SUPPLIED INFORMATION:
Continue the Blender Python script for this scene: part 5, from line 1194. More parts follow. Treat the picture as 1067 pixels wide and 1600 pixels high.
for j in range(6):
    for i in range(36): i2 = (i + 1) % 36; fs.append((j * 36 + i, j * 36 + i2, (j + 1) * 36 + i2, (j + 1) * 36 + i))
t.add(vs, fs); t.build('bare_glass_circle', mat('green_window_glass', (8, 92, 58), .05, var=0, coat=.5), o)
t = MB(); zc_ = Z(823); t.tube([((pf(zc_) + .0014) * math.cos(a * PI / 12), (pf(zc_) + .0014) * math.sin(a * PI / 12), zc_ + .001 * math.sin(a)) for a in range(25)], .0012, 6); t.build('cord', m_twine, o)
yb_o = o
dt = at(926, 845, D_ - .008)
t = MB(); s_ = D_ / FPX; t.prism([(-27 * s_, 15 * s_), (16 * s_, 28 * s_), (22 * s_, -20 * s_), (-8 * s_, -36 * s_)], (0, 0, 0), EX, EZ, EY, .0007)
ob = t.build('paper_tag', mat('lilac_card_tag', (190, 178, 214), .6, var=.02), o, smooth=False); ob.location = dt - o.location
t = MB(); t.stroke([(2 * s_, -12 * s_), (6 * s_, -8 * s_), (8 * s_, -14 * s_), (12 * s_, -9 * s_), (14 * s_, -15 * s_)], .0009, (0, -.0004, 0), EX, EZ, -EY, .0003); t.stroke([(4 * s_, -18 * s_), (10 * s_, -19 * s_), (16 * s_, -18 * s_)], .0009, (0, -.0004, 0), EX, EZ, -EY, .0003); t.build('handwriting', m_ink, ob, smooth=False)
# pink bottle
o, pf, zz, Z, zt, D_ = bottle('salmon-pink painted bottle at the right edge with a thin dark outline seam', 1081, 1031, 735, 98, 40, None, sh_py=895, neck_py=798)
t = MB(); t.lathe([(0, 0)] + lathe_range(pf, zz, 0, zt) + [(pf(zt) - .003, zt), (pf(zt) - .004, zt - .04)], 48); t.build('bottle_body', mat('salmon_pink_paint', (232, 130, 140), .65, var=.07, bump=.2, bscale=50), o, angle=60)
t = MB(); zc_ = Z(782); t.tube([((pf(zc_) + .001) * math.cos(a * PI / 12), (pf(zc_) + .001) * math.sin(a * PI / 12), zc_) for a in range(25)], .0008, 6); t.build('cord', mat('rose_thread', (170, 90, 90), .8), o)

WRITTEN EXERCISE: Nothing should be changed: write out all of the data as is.

RESPONSE BELOW:
Continue the Blender Python script for this scene: part 5, from line 1194. More parts follow. Treat the picture as 1067 pixels wide and 1600 pixels high.
for j in range(6):
    for i in range(36): i2 = (i + 1) % 36; fs.append((j * 36 + i, j * 36 + i2, (j + 1) * 36 + i2, (j + 1) * 36 + i))
t.add(vs, fs); t.build('bare_glass_circle', mat('green_window_glass', (8, 92, 58), .05, var=0, coat=.5), o)
t = MB(); zc_ = Z(823); t.tube([((pf(zc_) + .0014) * math.cos(a * PI / 12), (pf(zc_) + .0014) * math.sin(a * PI / 12), zc_ + .001 * math.sin(a)) for a in range(25)], .0012, 6); t.build('cord', m_twine, o)
yb_o = o
dt = at(926, 845, D_ - .008)
t = MB(); s_ = D_ / FPX; t.prism([(-27 * s_, 15 * s_), (16 * s_, 28 * s_), (22 * s_, -20 * s_), (-8 * s_, -36 * s_)], (0, 0, 0), EX, EZ, EY, .0007)
ob = t.build('paper_tag', mat('lilac_card_tag', (190, 178, 214), .6, var=.02), o, smooth=False); ob.location = dt - o.location
t = MB(); t.stroke([(2 * s_, -12 * s_), (6 * s_, -8 * s_), (8 * s_, -14 * s_), (12 * s_, -9 * s_), (14 * s_, -15 * s_)], .0009, (0, -.0004, 0), EX, EZ, -EY, .0003); t.stroke([(4 * s_, -18 * s_), (10 * s_, -19 * s_), (16 * s_, -18 * s_)], .0009, (0, -.0004, 0), EX, EZ, -EY, .0003); t.build('handwriting', m_ink, ob, smooth=False)
# pink bottle
o, pf, zz, Z, zt, D_ = bottle('salmon-pink painted bottle at the right edge with a thin dark outline seam', 1081, 1031, 735, 98, 40, None, sh_py=895, neck_py=798)
t = MB(); t.lathe([(0, 0)] + lathe_range(pf, zz, 0, zt) + [(pf(zt) - .003, zt), (pf(zt) - .004, zt - .04)], 48); t.build('bottle_body', mat('salmon_pink_paint', (232, 130, 140), .65, var=.07, bump=.2, bscale=50), o, angle=60)
t = MB(); zc_ = Z(782); t.tube([((pf(zc_) + .001) * math.cos(a * PI / 12), (pf(zc_) + .001) * math.sin(a * PI / 12), zc_) for a in range(25)], .0008, 6); t.build('cord', mat('rose_thread', (170, 90, 90), .8), o)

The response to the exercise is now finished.